• [Exercise instructions] Bring together all lines of the material below that contain the string "scene".

----- Data for this task

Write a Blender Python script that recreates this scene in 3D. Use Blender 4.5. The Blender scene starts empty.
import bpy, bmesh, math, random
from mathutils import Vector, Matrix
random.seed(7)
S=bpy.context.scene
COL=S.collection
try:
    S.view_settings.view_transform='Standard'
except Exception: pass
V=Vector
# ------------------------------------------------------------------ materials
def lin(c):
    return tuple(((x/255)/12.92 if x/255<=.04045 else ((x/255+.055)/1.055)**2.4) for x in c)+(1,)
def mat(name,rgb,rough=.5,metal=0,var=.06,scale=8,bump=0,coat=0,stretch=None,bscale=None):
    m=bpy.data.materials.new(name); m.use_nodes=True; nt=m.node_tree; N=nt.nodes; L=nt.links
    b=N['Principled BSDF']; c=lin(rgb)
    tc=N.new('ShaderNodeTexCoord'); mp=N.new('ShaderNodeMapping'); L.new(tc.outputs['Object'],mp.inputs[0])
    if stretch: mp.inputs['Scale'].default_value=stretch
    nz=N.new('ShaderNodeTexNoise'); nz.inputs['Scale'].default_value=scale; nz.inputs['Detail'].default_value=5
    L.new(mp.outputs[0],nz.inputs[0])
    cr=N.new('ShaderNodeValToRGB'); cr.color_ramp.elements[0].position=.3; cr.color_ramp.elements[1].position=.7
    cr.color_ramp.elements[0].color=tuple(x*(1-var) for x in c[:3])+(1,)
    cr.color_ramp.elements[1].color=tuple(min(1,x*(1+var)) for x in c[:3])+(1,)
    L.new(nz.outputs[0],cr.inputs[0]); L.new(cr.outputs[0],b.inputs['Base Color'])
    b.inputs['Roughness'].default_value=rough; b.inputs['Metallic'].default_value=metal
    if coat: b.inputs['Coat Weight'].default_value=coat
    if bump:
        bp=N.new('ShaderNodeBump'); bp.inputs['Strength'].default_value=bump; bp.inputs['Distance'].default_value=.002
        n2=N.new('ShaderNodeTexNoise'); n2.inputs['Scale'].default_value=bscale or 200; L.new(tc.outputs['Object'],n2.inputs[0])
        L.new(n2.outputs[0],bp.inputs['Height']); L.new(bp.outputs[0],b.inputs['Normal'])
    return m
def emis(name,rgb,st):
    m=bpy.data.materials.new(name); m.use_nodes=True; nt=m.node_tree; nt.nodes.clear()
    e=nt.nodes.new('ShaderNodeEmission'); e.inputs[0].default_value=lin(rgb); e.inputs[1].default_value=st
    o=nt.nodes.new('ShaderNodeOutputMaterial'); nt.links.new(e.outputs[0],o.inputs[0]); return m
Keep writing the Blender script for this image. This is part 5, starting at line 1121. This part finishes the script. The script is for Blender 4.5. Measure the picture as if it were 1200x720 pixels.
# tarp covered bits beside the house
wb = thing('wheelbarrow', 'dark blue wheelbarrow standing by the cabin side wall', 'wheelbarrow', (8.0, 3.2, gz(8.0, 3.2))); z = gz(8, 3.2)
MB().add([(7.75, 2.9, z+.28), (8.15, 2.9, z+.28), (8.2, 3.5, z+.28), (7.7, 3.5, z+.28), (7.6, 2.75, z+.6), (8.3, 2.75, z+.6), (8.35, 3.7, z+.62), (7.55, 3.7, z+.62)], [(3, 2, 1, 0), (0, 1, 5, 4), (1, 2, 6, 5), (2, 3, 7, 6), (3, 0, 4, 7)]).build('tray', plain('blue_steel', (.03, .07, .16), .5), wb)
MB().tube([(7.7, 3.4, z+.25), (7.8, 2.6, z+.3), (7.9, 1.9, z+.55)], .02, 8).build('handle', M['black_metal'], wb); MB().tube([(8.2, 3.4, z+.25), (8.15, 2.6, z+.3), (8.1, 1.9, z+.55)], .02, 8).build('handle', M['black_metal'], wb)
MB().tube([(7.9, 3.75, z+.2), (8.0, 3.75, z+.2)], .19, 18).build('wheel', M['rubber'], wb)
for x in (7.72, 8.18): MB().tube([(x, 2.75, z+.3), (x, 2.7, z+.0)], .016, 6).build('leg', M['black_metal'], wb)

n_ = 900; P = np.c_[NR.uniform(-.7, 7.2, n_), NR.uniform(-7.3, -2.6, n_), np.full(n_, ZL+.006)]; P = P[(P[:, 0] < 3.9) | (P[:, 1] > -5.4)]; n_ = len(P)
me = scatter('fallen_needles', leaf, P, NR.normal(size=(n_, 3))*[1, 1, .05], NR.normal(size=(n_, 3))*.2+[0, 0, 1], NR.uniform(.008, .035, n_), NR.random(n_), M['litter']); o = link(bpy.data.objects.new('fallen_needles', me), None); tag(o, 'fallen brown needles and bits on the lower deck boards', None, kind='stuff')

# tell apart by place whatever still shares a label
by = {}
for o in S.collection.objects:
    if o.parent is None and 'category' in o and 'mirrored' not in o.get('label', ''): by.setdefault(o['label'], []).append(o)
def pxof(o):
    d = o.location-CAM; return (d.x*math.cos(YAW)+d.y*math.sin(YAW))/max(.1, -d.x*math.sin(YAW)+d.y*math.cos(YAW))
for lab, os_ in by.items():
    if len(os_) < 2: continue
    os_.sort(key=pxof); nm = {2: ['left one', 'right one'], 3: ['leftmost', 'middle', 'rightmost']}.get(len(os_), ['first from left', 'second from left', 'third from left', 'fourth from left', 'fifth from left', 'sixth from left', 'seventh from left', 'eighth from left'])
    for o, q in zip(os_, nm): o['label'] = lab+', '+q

----------

• [Task result]
Write a Blender Python script that recreates this scene in 3D. Use Blender 4.5. The Blender scene starts empty.
S=bpy.context.scene